そして次なるは、冬のウール・キャップ。これは20代になって「カッコーの巣の上で」を観てはまった!ジャック・ニコルソンがシャンブレー・シャツにLEVI'S501、足下にはくたびれたレッド・ウィング、そしてA-2タイプのレザージャケットと言う出で立ちにウールキャップを冠っているのだ!このスタイリングに圧倒され僕はアメ横までこのウールキャップを探しに行く。サンフランシスコ放浪から帰った僕はワシントンD.C.のシャンブレー・シャツ、G-1のレザー・ジャケット、501、レッド・ウィングを日本では誰よりも早く手に入れていた。このウール・キャップが好きでこれまでにどのくらい買っては冠り潰しただろう(変な言い回しだが履き潰すという言葉があるので)。

そしていよいよストロー・ハットに僕の気持ちは傾いて行く。勿論、ジョン・レノンである!ジョン・レノンが軽井沢の休日でさり気なく冠っている写真を観た時、その涼しげなスタイルに魅了された。そして決定的だったのはゴッド・ファーザーのワン・シーンでアル・パチーノ達がキューバに乗り込んで行くシーン。そこに登場する連中のマドラス・ジャケットにパナマ帽というスタイル。くやしいくらい似合っている!!これらはみんなボルサリーノのものだろうか?このイタリアン・スタイルのハットの洗練されたフォルム。(でもよくよく考えると子供の頃の僕はローハイドなんかをテレビで観てカウ・ボーイのテンガロン・ハットに憧れていたので、この手のハット・フォルムが好きなルーツはそこにあるのかも。
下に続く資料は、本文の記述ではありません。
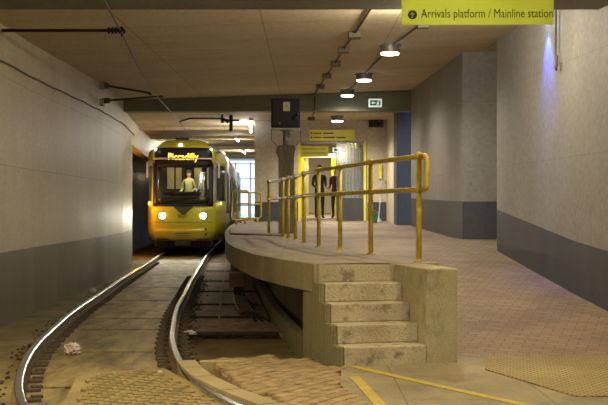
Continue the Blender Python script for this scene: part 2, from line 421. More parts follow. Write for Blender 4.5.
# platform strip, brick ramp, fascia
bm = nb(); rows = []
yy = [9.9,10.3,10.5,11,11.5,12,12.65,13.5,14.2,14.8,15.5,16.2,17,18,19.1,20.4,22.1]
def plat_left(y): return interp(EDGE, y) if y >= 10.5 else .12+(10.5-y)*.19
PL = [(.13,10.50)]+[(interp(EDGE, y), y) for y in yy if y > 10.5]
PR = [(1.02,10.70)]+[(interp(HAND, y)+.10, y) for y in yy if y > 10.7]
def plat_pair():
    ys_ = [10.75,11,11.3,11.7,12.1,12.65,13.2,13.8,14.4,15,15.6,16.2,17,18,19.1,20.4,22.1]
    return [(Vector((interp(EDGE, y), y)), Vector((interp(HAND, y)+.10, y))) for y in ys_]
pp = [(Vector((.128,10.45)), Vector((1.0,10.66)))] + plat_pair()
ribbon(bm, [p[0] for p in pp], [p[1] for p in pp], .60, .887)
struct('platform', bm, ['platform'])
# fascia lip of the slab edge
bm = nb(); ef = [p[0] for p in pp] + [Vector((interp(EDGE, y), y)) for y in (25,29,33,40,49,62)]
ribbon(bm, offset(ef, .03), offset(ef, -.09), .615, .893)
struct('platform_edge', bm, 'fascia')
# recessed support wall under slab + skirt on the ramp side
bm = nb(); ribbon(bm, offset(ef, -.80), offset(ef, -.98), -.28, .61); struct('platform_support', bm, 'fascia')
bm = nb()
ribbon(bm, [p[1]-Vector((.12,0)) for p in pp[1:]], [p[1] for p in pp[1:]], -.28, .60); struct('platform_skirt', bm, 'cheek')
# brick ramp and concourse
bm = nb()
def left_of(y): return (interp(HAND, y)+.10) if y < 22.1 else interp(EDGE, y)+.09
ysr = [10.2,11,12,13,14,15,16,17,18.0,18.5,19,20,21,22.1,22.11,23,24,25,26,28,30,32,34,36,40,46,54,62]
grid = []
for y in ysr:
    xl = left_of(y); xr = 4.6
    if y < 10.9: xl = 1.45
    grid.append([(xl+(xr-xl)*k/12, y) for k in range(13)])
top = [[bm.verts.new((x, y, rampz(x, y))) for x, y in r] for r in grid]
for a, b in zip(top, top[1:]):
    for k in range(12): bm.faces.new((a[k], a[k+1], b[k+1], b[k]))
r = bmesh.ops.extrude_face_region(bm, geom=list(bm.faces))
for v in [e for e in r['geom'] if isinstance(e, bmesh.types.BMVert)]: v.co.z = -.3
struct('brick_ramp', bm, 'brick')

# ------------------------------------------------------------------ structure: walls and ceiling
def wall_path(bm, pts, th, z0, z1, mi=0):
    """vertical slab along pts [(x,y)], thickness th to the left of travel; z0/z1 may be functions of (x,y)"""
    f = lambda z, x, y: z(x, y) if callable(z) else z
    pv = [Vector(p) for p in pts]; ov = offset(pv, th)
    for i in range(len(pv)-1):
        a, b, c, d = pv[i], pv[i+1], ov[i+1], ov[i]
        vb = [bm.verts.new((p.x, p.y, f(z0, q.x, q.y))) for p, q in ((a,a),(b,b),(c,b),(d,a))]
        vt = [bm.verts.new((p.x, p.y, f(z1, q.x, q.y))) for p, q in ((a,a),(b,b),(c,b),(d,a))]
        fs = [bm.faces.new(vb[::-1]), bm.faces.new(vt)] + [bm.faces.new((vb[k], vb[(k+1)%4], vt[(k+1)%4], vt[k])) for k in range(4)]
        for q in fs: q.material_index = mi
WL = [(-3.6,-6),(-3.7,0),(-3.78,6),(-3.92,11),(-4.15,16.1),(-4.20,19.9),(-4.27,22.4),(-4.45,25.8),(-4.84,29.6)]
zc = lambda x, y: ceilz(x, y)+.05 if y < 26 else lceilz(y)+.05
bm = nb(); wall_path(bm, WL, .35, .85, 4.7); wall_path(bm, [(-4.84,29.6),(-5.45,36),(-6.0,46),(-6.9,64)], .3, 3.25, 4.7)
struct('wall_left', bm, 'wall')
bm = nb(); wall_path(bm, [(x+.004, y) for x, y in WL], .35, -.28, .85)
struct('baseboard_left', bm, 'dado')
bm = nb(); wall_path(bm, [(-5.9,29.3),(-6.3,38),(-7.4,64)], .3, -.28, 4.7); box(bm, (-5.62,29.47,1.6), (.9,.25,3.8)); struct('wall_recess', bm, 'wall')
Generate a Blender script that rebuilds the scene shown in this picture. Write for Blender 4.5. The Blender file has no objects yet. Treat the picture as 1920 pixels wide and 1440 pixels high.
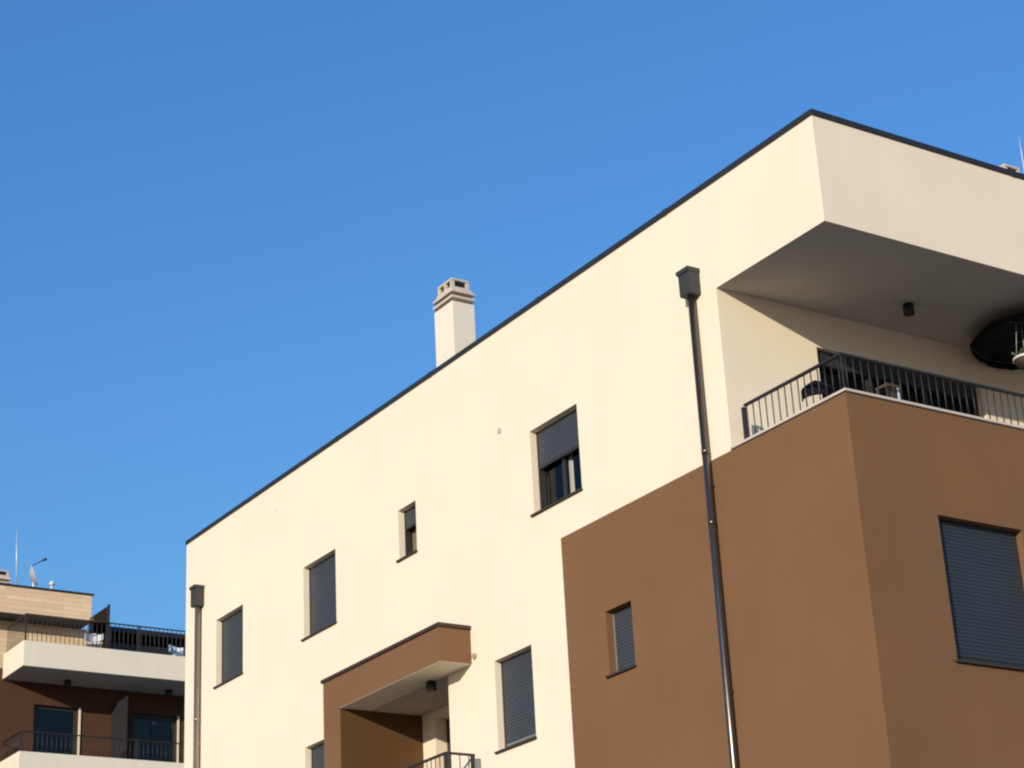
import bpy, bmesh, math, random
from mathutils import Vector, Matrix

random.seed(7)
S = bpy.context.scene
COL = S.collection
G = 1.5                       # eye height: every z below is measured from the eye level, G lifts it off the ground

# ------------------------------------------------------------------ camera
cam_data = bpy.data.cameras.new('camera')
cam = bpy.data.objects.new('camera', cam_data)
COL.objects.link(cam)
S.camera = cam
cam_data.sensor_width = 36.0
cam_data.lens = 3779.5126 / 1920 * 36.0
cam_data.clip_start = 0.1
cam_data.clip_end = 5000
_R = Matrix(((0.5374192976, 0.8418392552, -0.0498715043),
             (-0.3457594294, 0.1660180104, -0.9235195923),
             (-0.7691754778, 0.5135607935, 0.3802951430)))      # world -> camera (x right, y down, z forward)
cam.matrix_world = Matrix((
    (_R[0][0], -_R[1][0], -_R[2][0], 15.2426),
    (_R[0][1], -_R[1][1], -_R[2][1], -14.6133),
    (_R[0][2], -_R[1][2], -_R[2][2], G),
    (0, 0, 0, 1)))

# ------------------------------------------------------------------ sky and sun
world = bpy.data.worlds.new('World')
S.world = world
world.use_nodes = True
wn = world.node_tree.nodes
sky = wn.new('ShaderNodeTexSky')
sky.sky_type = 'NISHITA'
sky.sun_disc = False
SUN_EL, SUN_ROT = math.radians(14.0), math.radians(146.6)
sky.sun_elevation, sky.sun_rotation = SUN_EL, SUN_ROT
sky.air_density, sky.dust_density, sky.ozone_density = 2.0, 0.5, 10.0
tint = wn.new('ShaderNodeVectorMath')          # white balance of the sky
tint.operation = 'MULTIPLY'
tint.inputs[1].default_value = (1.03, 0.935, 1.03)
world.node_tree.links.new(sky.outputs[0], tint.inputs[0])
world.node_tree.links.new(tint.outputs[0], wn['Background'].inputs[0])
wn['Background'].inputs[1].default_value = 0.116

sun_data = bpy.data.lights.new('sun', 'SUN')
sun_data.energy = 2.25
sun_data.angle = math.radians(0.5)
sun_data.color = (1.0, 0.89, 0.74)
sun = bpy.data.objects.new('sun', sun_data)
COL.objects.link(sun)
to_sun = Vector((math.sin(SUN_ROT) * math.cos(SUN_EL), math.cos(SUN_ROT) * math.cos(SUN_EL), math.sin(SUN_EL)))
sun.rotation_euler = (-to_sun).to_track_quat('-Z', 'Y').to_euler()
sun.location = (20, -30, 30)

S.view_settings.view_transform = 'Standard'
S.view_settings.look = 'None'
S.view_settings.exposure = 0.85
S.view_settings.gamma = 1.0
S.render.engine = 'CYCLES'
S.cycles.max_bounces = 8
S.cycles.pixel_filter_type = 'BLACKMAN_HARRIS'
S.cycles.filter_width = 2.2


# ------------------------------------------------------------------ materials
def mat(name, base, rough=0.6, metal=0.0, var=0.0, var_scale=3.0, bump=0.0, bump_scale=120.0, spec=0.5, streak=0.0):
    m = bpy.data.materials.new(name)
    m.use_nodes = True
    nt = m.node_tree
    b = nt.nodes['Principled BSDF']
    b.inputs['Base Color'].default_value = (*base, 1)
    b.inputs['Roughness'].default_value = rough
    b.inputs['Metallic'].default_value = metal
    b.inputs['Specular IOR Level'].default_value = spec
    tc = nt.nodes.new('ShaderNodeTexCoord')
    last = None
    if var > 0:
        n = nt.nodes.new('ShaderNodeTexNoise')
        n.inputs['Scale'].default_value = var_scale
        n.inputs['Detail'].default_value = 6
        nt.links.new(tc.outputs['Object'], n.inputs['Vector'])
        r = nt.nodes.new('ShaderNodeMapRange')
        r.inputs['From Min'].default_value, r.inputs['From Max'].default_value = 0.25, 0.75
        r.inputs['To Min'].default_value, r.inputs['To Max'].default_value = 1 - var, 1 + var
        nt.links.new(n.outputs['Fac'], r.inputs['Value'])
        fac = r.outputs[0]
        if streak > 0:                                    # faint rain streaks: noise stretched along z
            mp = nt.nodes.new('ShaderNodeMapping')
            mp.inputs['Scale'].default_value = (5.0, 5.0, 0.35)
            nt.links.new(tc.outputs['Object'], mp.inputs['Vector'])
            n2 = nt.nodes.new('ShaderNodeTexNoise')
            n2.inputs['Scale'].default_value = 1.0
            n2.inputs['Detail'].default_value = 5
            nt.links.new(mp.outputs[0], n2.inputs['Vector'])
            r2 = nt.nodes.new('ShaderNodeMapRange')
            r2.inputs['From Min'].default_value, r2.inputs['From Max'].default_value = 0.3, 0.7
            r2.inputs['To Min'].default_value, r2.inputs['To Max'].default_value = 1 - streak, 1 + streak
            nt.links.new(n2.outputs['Fac'], r2.inputs['Value'])
            mm = nt.nodes.new('ShaderNodeMath')
            mm.operation = 'MULTIPLY'
            nt.links.new(fac, mm.inputs[0])
            nt.links.new(r2.outputs[0], mm.inputs[1])
            fac = mm.outputs[0]
        mx = nt.nodes.new('ShaderNodeVectorMath')
        mx.operation = 'SCALE'
        mx.inputs[0].default_value = base
        nt.links.new(fac, mx.inputs['Scale'])
        nt.links.new(mx.outputs[0], b.inputs['Base Color'])
    if bump > 0:
        n = nt.nodes.new('ShaderNodeTexNoise')
        n.inputs['Scale'].default_value = bump_scale
        n.inputs['Detail'].default_value = 3
        nt.links.new(tc.outputs['Object'], n.inputs['Vector'])
        n3 = nt.nodes.new('ShaderNodeTexNoise')
        n3.inputs['Scale'].default_value = 1.3
        n3.inputs['Detail'].default_value = 2
        nt.links.new(tc.outputs['Object'], n3.inputs['Vector'])
        bp = nt.nodes.new('ShaderNodeBump')
        bp.inputs['Strength'].default_value = bump
        bp.inputs['Distance'].default_value = 0.004
        nt.links.new(n.outputs['Fac'], bp.inputs['Height'])
        bp2 = nt.nodes.new('ShaderNodeBump')
        bp2.inputs['Strength'].default_value = bump * 0.6
        bp2.inputs['Distance'].default_value = 0.02
        nt.links.new(n3.outputs['Fac'], bp2.inputs['Height'])
        nt.links.new(bp.outputs[0], bp2.inputs['Normal'])
        nt.links.new(bp2.outputs[0], b.inputs['Normal'])
    return m


def glass_mat(name, tint, ior=1.5):
    m = bpy.data.materials.new(name)
    m.use_nodes = True
    nt = m.node_tree
    nt.nodes.clear()
    out = nt.nodes.new('ShaderNodeOutputMaterial')
    mix = nt.nodes.new('ShaderNodeMixShader')
    tr = nt.nodes.new('ShaderNodeBsdfTransparent')
    tr.inputs[0].default_value = (*tint, 1)
    gl = nt.nodes.new('ShaderNodeBsdfGlossy')
    gl.inputs['Roughness'].default_value = 0.02
    fr = nt.nodes.new('ShaderNodeFresnel')
    fr.inputs[0].default_value = ior
    nt.links.new(fr.outputs[0], mix.inputs[0])
    nt.links.new(tr.outputs[0], mix.inputs[1])
    nt.links.new(gl.outputs[0], mix.inputs[2])
    nt.links.new(mix.outputs[0], out.inputs[0])
    return m


M = dict(
    cream=mat('cream_render', (0.865, 0.745, 0.568), 0.95, var=0.035, var_scale=0.8, bump=0.16, bump_scale=150, spec=0.1, streak=0.012),
    brown=mat('brown_render', (0.205, 0.110, 0.056), 0.95, var=0.06, var_scale=0.8, bump=0.16, bump_scale=150, spec=0.1, streak=0.014),
    cocoa=mat('cocoa_render', (0.115, 0.06, 0.027), 0.95, var=0.04, var_scale=0.9, bump=0.12, bump_scale=160, spec=0.1),
    dark_brown=mat('umber_render', (0.093, 0.045, 0.027), 0.95, var=0.04, bump=0.12, spec=0.1),
    white=mat('white_render', (0.8, 0.725, 0.57), 0.95, var=0.03, var_scale=1.0, bump=0.1, spec=0.1, streak=0.02),
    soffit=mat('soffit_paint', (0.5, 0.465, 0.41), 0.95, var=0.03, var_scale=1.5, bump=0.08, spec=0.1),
    anthracite=mat('anthracite_metal', (0.02, 0.02, 0.022), 0.6, var=0.1, var_scale=6),
    rail=mat('rail_metal', (0.026, 0.022, 0.019), 0.5, var=0.1, var_scale=6),
    shutter=mat('shutter_slats', (0.050, 0.057, 0.067), 0.5, var=0.05, var_scale=2),
    shutter_dark=mat('dark_shutter_slats', (0.032, 0.041, 0.05), 0.5, var=0.05, var_scale=2),
    cap_brown=mat('brown_sheet_cap', (0.05, 0.026, 0.015), 0.6, var=0.08),
    bar=mat('grey_bar', (0.2, 0.2, 0.19), 0.5),
    dish=mat('grey_dish', (0.42, 0.42, 0.43), 0.5),
    pipe_wall_tint=mat('wall_tinted_pipe_metal', (0.42, 0.33, 0.23), 0.35, metal=0.8, var=0.1, var_scale=3),  # pipe steel with the tan reflection of the cream wall put into its colour
    vent=mat('pale_vent', (0.5, 0.42, 0.31), 0.8),
    spout=mat('tan_spout', (0.42, 0.3, 0.19), 0.7),
    leaf=mat('planter_leaves', (0.07, 0.09, 0.03), 0.7, var=0.3, var_scale=20),
    clay=mat('brown_bowl', (0.05, 0.03, 0.02), 0.7, var=0.1),
    wood=mat('brown_wood', (0.09, 0.05, 0.03), 0.7, var=0.15),
    frame=mat('window_frame', (0.03, 0.028, 0.027), 0.55),
    sill=mat('sill_metal', (0.04, 0.030, 0.023), 0.85),
    coping=mat('coping_stone', (0.62, 0.54, 0.46), 0.85, var=0.06, var_scale=8),
    pipe=mat('pipe_metal', (0.17, 0.14, 0.115), 0.3, metal=0.9, var=0.12, var_scale=3),
    hopper=mat('hopper_metal', (0.04, 0.04, 0.039), 0.6, var=0.08, var_scale=5),
    glass=glass_mat('window_glass', (0.78, 0.8, 0.78), 1.5),
    dark_glass=glass_mat('divider_glass', (0.45, 0.54, 0.56), 1.15),
    curtain=mat('net_curtain', (0.5, 0.44, 0.36), 0.9, var=0.1, var_scale=5),
    curtain_brown=mat('brown_curtain', (0.34, 0.26, 0.19), 0.9, var=0.15, var_scale=6),
    grey_blind=mat('grey_blind', (0.17, 0.18, 0.17), 0.9, var=0.2, var_scale=4),
    white_curtain=mat('white_curtain', (0.7, 0.66, 0.58), 0.9, var=0.08),
    blind=mat('dark_blind', (0.03, 0.031, 0.031), 0.9, var=0.1),
    tile=mat('terrace_tile', (0.35, 0.3, 0.25), 0.8, var=0.08),
    roofing=mat('roof_membrane', (0.25, 0.24, 0.23), 0.9, var=0.1),
    tan=mat('tan_cladding', (0.66, 0.45, 0.26), 0.85, var=0.14, var_scale=1.4, bump=0.1, spec=0.2),
    chimney=mat('chimney_render', (0.8, 0.72, 0.58), 0.95, var=0.03, bump=0.1, spec=0.1),
    concrete=mat('chimney_concrete', (0.62, 0.52, 0.41), 0.9, var=0.12, var_scale=9, bump=0.2, spec=0.1),
    black=mat('black_plastic', (0.012, 0.012, 0.013), 0.5),
    fabric=mat('navy_black_fabric', (0.010, 0.010, 0.013), 0.95, var=0.2, spec=0.1),
    trim=mat('pale_valance_fabric', (0.6, 0.58, 0.5), 0.9, var=0.1),
    steel=mat('pale_steel', (0.62, 0.62, 0.62), 0.4, metal=0.3),
    plastic=mat('white_plastic', (0.7, 0.69, 0.67), 0.5),
    blue_plastic=mat('pale_blue_plastic', (0.5, 0.58, 0.66), 0.5),
    asphalt=mat('asphalt', (0.06, 0.058, 0.055), 0.95, var=0.2, var_scale=4, bump=0.3),
    paving=mat('pavement_slabs', (0.36, 0.32, 0.27), 0.9, var=0.1, var_scale=2, bump=0.2),
    earth=mat('dry_ground', (0.28, 0.235, 0.175), 0.95, var=0.2, var_scale=0.6, bump=0.3),
    paint=mat('road_paint', (0.75, 0.75, 0.72), 0.8, var=0.08),
    kerb=mat('kerb_stone', (0.4, 0.38, 0.35), 0.9, var=0.1),
)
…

)

以後、ここ何年かは夏になるとずっとストローハットを着用している。着用してはまたも冠り潰している。しかしながらなかなかお気に入りに出逢えるものではない。悲しいかな日本人体型の自分にどうもしっくり来るものが無かった。そして素材、型くずれしたり、デリケートゆえストローに亀裂が生じたり、はたまた内側の汗止めで額が蒸れてしまったり。。

ところが昨年、パリのLANVINで出逢ったこのストローハット。大きめなストローの編み込みは丈夫でしっとり柔らかく通気性も抜群、一切蒸れる事も無い。
しかも頭蓋の部分が浅からず深からず、鍔の部分もやや広めで冠ってみると妙にしっくり来る。
で、キープ分としてこの夏、銀座のLANVINでもうひとつ購入。ハットベルトのカラーが2種類になったからジャケットやパンツ、靴の色をチョイス出来る!
今年は更にこのストローハットが重宝しそうだ。